10. Lewis Latimer House (1889)

Lewis Latimer House, a famous Black history site
Lewis Latimer House

The Lewis Latimer House in Flushing, a red and white Victorian home, honors Lewis Howard Latimer, an African-American inventor and humanist born to fugitive slaves who lived in the home from 1903 until his death in 1928. Latimer was one of the founders of the Unitarian Universalist Congregation in Queens, and he was known for his work with figures like Hiram S. Maxim, Thomas Edison and Alexander Graham Bell. The red and white house, which dates back to around 1889, contains a museum dedicated to Latimer’s work and the achievements of other black scientists.

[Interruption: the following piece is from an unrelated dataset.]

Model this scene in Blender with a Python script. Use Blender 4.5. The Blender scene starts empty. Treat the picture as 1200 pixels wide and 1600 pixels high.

George Latimer, his father, escaped from Virginia to Boston before his subsequent capture and imprisonment. Abolitionists like Frederick Douglass strove to grant George freedom through a publication called “The Latimer Journal, and the North Star.” Growing up in the Antebellum period, Lewis Latimer joined the Union Navy in 1864 and later became an expert draftsman while working at a patent law office. After learning about physics and engineering, Latimer would work with Edison, under whom he invented and patented the carbon filament, which improved the production of the incandescent lightbulb. He also authored “Incandescent Lighting,” the foundation for modern electrical engineering theory. He would also go on to draft drawings for Bell’s invention of the telephone.